→ SOURCE MATERIAL:

========

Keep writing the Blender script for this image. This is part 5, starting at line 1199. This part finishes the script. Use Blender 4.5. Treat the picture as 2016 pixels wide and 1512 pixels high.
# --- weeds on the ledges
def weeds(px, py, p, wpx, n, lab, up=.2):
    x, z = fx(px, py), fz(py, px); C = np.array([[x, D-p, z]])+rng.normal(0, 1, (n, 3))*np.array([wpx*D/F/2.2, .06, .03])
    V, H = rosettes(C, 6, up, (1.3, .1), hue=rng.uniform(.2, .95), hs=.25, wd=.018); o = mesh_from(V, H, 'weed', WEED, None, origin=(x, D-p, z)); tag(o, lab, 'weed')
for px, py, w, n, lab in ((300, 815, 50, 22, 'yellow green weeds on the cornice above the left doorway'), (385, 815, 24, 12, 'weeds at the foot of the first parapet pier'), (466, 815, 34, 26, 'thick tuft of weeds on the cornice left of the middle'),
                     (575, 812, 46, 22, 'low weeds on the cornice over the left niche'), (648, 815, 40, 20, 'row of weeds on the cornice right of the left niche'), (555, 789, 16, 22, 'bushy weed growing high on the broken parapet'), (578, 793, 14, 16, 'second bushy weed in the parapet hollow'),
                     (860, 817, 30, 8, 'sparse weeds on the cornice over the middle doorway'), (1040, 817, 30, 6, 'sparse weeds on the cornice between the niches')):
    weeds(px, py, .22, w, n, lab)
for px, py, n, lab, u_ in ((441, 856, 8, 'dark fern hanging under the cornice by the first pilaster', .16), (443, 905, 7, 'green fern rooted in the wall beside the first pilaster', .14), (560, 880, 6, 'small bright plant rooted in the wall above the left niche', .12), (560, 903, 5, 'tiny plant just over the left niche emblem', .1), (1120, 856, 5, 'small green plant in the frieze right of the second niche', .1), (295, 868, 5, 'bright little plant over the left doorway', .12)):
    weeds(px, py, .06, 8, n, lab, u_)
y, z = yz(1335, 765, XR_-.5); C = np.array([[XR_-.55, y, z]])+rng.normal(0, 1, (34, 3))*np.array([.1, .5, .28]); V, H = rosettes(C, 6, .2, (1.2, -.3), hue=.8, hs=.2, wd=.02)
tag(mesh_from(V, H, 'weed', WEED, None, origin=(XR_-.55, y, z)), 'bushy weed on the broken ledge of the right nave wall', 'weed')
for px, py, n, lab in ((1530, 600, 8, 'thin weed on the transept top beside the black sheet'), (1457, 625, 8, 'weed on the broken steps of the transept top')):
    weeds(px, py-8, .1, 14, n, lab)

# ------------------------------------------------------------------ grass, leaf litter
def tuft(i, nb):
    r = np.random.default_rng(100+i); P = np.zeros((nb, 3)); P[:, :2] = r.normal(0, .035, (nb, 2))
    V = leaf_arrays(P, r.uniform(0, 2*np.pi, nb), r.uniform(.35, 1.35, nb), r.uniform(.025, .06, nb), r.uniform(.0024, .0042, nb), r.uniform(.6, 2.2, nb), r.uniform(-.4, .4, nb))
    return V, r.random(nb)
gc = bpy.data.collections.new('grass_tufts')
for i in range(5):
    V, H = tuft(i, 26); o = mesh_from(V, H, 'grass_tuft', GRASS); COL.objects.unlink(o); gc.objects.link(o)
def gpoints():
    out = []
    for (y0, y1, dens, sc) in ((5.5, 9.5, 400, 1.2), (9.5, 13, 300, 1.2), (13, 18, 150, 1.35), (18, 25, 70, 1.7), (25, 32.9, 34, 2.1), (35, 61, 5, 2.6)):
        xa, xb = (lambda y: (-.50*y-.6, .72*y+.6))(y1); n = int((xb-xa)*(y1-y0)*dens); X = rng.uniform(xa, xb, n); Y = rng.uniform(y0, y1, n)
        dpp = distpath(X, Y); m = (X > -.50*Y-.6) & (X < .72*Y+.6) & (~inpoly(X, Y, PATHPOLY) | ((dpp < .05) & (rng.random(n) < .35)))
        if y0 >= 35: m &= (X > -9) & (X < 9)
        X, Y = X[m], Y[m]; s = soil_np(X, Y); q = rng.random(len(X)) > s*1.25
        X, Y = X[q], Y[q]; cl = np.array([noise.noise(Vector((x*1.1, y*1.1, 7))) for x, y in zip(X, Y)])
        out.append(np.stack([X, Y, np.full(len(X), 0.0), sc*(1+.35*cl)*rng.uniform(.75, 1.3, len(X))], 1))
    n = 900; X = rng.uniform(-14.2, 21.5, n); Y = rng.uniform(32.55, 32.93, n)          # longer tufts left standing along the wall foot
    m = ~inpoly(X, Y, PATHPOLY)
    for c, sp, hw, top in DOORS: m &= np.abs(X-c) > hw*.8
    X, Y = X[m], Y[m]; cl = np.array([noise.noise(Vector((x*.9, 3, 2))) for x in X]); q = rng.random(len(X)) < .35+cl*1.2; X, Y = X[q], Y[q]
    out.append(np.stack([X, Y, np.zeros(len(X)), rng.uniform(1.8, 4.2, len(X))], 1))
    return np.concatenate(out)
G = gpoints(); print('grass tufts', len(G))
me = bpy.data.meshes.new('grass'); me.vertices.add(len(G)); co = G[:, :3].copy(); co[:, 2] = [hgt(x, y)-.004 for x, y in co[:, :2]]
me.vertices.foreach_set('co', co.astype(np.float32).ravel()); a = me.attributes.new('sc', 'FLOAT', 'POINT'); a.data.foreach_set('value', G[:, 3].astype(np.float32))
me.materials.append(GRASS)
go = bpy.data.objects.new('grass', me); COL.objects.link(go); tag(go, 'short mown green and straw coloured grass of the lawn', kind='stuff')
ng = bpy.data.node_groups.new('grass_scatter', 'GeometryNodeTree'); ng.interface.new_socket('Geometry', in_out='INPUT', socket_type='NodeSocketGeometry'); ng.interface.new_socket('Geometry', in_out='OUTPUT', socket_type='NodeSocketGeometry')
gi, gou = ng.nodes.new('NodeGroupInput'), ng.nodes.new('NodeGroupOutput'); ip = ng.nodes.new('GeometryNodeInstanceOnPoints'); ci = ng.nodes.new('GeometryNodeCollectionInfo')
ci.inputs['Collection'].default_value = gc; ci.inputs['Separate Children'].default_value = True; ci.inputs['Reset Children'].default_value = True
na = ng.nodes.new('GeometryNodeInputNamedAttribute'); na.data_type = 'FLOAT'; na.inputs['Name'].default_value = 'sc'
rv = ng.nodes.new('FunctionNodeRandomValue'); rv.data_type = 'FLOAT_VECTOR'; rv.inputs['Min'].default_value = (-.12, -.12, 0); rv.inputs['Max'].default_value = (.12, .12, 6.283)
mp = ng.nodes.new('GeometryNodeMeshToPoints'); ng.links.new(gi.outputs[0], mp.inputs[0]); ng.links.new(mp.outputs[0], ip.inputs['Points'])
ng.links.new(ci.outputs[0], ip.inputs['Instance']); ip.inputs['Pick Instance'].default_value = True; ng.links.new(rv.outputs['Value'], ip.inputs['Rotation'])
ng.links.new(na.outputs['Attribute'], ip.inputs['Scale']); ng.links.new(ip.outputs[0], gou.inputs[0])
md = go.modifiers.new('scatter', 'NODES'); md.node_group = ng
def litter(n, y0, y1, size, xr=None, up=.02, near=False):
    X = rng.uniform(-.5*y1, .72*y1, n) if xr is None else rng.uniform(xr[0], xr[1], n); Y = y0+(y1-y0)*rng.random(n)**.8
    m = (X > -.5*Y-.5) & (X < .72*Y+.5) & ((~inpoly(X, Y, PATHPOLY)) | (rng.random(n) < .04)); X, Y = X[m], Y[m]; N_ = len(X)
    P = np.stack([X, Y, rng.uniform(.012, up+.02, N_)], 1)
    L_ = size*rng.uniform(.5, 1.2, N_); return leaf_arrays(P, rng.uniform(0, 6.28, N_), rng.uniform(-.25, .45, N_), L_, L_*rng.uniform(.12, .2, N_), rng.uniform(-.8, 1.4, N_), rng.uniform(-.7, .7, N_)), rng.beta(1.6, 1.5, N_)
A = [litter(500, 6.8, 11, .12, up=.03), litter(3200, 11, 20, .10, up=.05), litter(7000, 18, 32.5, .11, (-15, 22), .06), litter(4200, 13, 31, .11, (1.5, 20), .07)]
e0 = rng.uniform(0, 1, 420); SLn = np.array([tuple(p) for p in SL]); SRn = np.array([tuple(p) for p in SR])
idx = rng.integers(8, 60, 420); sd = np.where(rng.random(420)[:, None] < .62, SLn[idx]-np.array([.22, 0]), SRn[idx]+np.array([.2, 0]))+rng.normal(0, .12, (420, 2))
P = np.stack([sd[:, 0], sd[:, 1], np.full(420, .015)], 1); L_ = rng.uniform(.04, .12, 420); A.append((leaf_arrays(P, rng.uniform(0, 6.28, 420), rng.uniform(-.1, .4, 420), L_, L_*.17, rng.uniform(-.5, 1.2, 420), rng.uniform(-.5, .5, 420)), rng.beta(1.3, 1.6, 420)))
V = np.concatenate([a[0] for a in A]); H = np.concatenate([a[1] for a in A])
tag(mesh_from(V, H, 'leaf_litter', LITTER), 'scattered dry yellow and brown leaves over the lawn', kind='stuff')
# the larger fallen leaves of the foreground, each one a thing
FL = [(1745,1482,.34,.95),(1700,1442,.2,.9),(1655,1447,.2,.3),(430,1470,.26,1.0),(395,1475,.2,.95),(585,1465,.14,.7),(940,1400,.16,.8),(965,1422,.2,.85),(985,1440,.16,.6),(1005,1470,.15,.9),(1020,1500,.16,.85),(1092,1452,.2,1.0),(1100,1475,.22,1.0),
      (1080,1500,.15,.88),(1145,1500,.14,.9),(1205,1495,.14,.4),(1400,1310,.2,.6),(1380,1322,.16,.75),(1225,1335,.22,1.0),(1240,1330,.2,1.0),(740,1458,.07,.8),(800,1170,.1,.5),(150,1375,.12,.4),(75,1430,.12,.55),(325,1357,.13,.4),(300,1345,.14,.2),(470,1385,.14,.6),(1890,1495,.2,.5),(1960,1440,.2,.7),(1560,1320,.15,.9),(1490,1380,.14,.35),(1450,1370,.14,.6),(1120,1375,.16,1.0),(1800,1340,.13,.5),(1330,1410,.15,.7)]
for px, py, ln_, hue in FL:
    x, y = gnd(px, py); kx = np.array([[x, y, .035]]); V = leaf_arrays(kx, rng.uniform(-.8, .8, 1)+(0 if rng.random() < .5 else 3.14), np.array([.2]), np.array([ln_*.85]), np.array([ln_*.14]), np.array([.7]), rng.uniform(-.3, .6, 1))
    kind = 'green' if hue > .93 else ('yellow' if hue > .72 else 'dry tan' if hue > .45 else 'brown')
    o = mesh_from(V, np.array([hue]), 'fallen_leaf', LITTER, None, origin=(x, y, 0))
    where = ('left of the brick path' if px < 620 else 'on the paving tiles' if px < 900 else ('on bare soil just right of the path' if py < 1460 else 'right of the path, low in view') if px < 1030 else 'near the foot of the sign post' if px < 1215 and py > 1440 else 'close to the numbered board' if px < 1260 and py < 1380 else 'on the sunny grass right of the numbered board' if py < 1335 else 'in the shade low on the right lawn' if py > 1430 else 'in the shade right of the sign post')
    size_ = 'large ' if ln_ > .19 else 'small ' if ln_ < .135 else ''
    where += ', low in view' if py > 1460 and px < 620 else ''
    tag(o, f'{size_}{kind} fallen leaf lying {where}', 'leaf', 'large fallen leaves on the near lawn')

========

→ GIVEN PROBLEM: Print, please, the lines from the first line of the material through the line that contains "weeds(px, py-8, .1, 14, n, lab)", exactly as written and with nothing added.

→ EXERCISE SOLUTION:
Keep writing the Blender script for this image. This is part 5, starting at line 1199. This part finishes the script. Use Blender 4.5. Treat the picture as 2016 pixels wide and 1512 pixels high.
# --- weeds on the ledges
def weeds(px, py, p, wpx, n, lab, up=.2):
    x, z = fx(px, py), fz(py, px); C = np.array([[x, D-p, z]])+rng.normal(0, 1, (n, 3))*np.array([wpx*D/F/2.2, .06, .03])
    V, H = rosettes(C, 6, up, (1.3, .1), hue=rng.uniform(.2, .95), hs=.25, wd=.018); o = mesh_from(V, H, 'weed', WEED, None, origin=(x, D-p, z)); tag(o, lab, 'weed')
for px, py, w, n, lab in ((300, 815, 50, 22, 'yellow green weeds on the cornice above the left doorway'), (385, 815, 24, 12, 'weeds at the foot of the first parapet pier'), (466, 815, 34, 26, 'thick tuft of weeds on the cornice left of the middle'),
                     (575, 812, 46, 22, 'low weeds on the cornice over the left niche'), (648, 815, 40, 20, 'row of weeds on the cornice right of the left niche'), (555, 789, 16, 22, 'bushy weed growing high on the broken parapet'), (578, 793, 14, 16, 'second bushy weed in the parapet hollow'),
                     (860, 817, 30, 8, 'sparse weeds on the cornice over the middle doorway'), (1040, 817, 30, 6, 'sparse weeds on the cornice between the niches')):
    weeds(px, py, .22, w, n, lab)
for px, py, n, lab, u_ in ((441, 856, 8, 'dark fern hanging under the cornice by the first pilaster', .16), (443, 905, 7, 'green fern rooted in the wall beside the first pilaster', .14), (560, 880, 6, 'small bright plant rooted in the wall above the left niche', .12), (560, 903, 5, 'tiny plant just over the left niche emblem', .1), (1120, 856, 5, 'small green plant in the frieze right of the second niche', .1), (295, 868, 5, 'bright little plant over the left doorway', .12)):
    weeds(px, py, .06, 8, n, lab, u_)
y, z = yz(1335, 765, XR_-.5); C = np.array([[XR_-.55, y, z]])+rng.normal(0, 1, (34, 3))*np.array([.1, .5, .28]); V, H = rosettes(C, 6, .2, (1.2, -.3), hue=.8, hs=.2, wd=.02)
tag(mesh_from(V, H, 'weed', WEED, None, origin=(XR_-.55, y, z)), 'bushy weed on the broken ledge of the right nave wall', 'weed')
for px, py, n, lab in ((1530, 600, 8, 'thin weed on the transept top beside the black sheet'), (1457, 625, 8, 'weed on the broken steps of the transept top')):
    weeds(px, py-8, .1, 14, n, lab)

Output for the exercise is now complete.